Mirad su rostro alicaído, rebosante de un dolor que no puede perturbar siquiera un ápice la gracia que luce profusamente en él. Soledad del Puente, indecible amargura que se contiene en un corazón atravesado con encono, no queriendo aturdir el equilibrio de su gesto atribulado. Mejillas de seda y pétalos de rosa, ojos de perenne y glauco fondo. Dos cicatrices perladas surcan tu rostro, hijas de un lamento de aguas diamantinas. En tu camino no temas, Soledad, pues tus hermanos han puesto su amor en forma de lirios blancos a tus pies. Te guardan columnas argentadas sujetando sobre ti un firmamento de azabache y áureas luminarias, y tu manto es un retazo del cielo nocturno de Jueves Santo, que se desprendió al verte suspirar y consiguió hacer que geniales manos repujasen sobre él los más bellos sueños de una ninfa. Cada año las campanas cantan salves a tu partida, y el Júcar quiere encaramarse en las laderas de la hoz para besarte el manto, aunque debe contentarse con mirarte desde abajo. Cada año levantas suspiros como losas a tu paso, siembras de miradas cautivas las calles, las puertas y ventanas.

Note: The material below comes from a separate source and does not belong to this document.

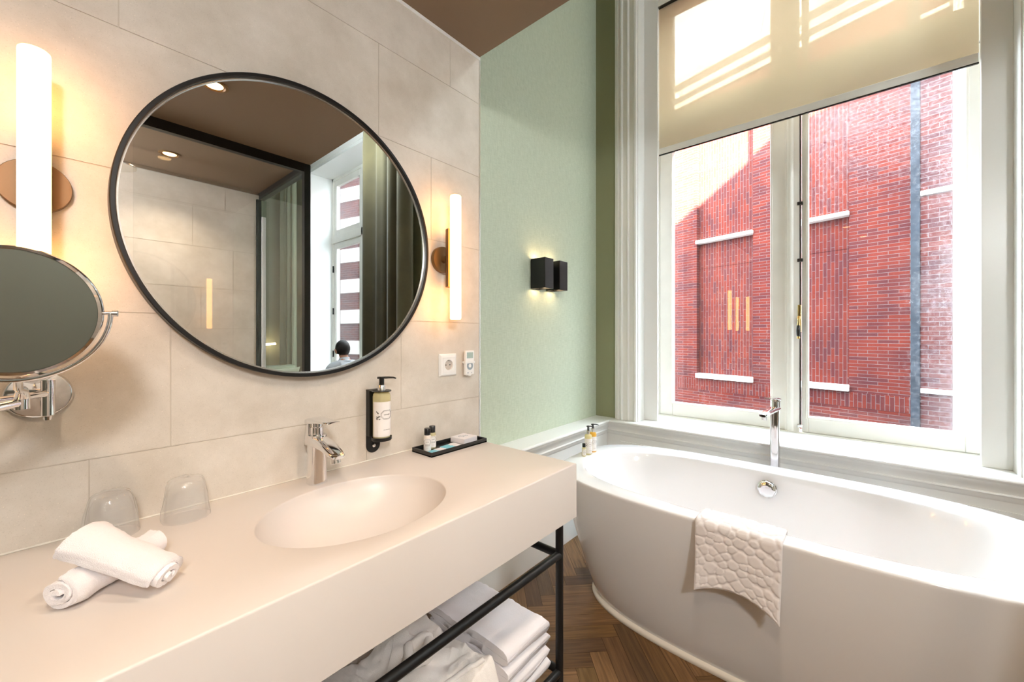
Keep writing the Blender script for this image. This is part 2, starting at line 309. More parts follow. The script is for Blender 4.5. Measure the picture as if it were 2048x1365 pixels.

Ya se va la Virgen entre puntillas bordadas y notas de una trágica marcha, fundiéndose su lúcida aureola con la noctámbula penumbra. Quizás esté pasando aquella puerta y venga a recogerse en esta capilla, a seguir aquí con su desvelo. Su rastro queda suspendido en el aire cortante de la madrugada, antecediendo al estruendoso y disonante amanecer, con el que se extingue. Mas sus cofrades nunca perdemos el hilo del Jueves Santo, que si bien puede estar oculto jamás está perdido. Y es que detrás de cualquier puerta, en la cercanía o el exilio; sentimos el ardor de la tulipa en nuestro pecho y vemos llegar delicadamente, como en un sueño, a la Soledad.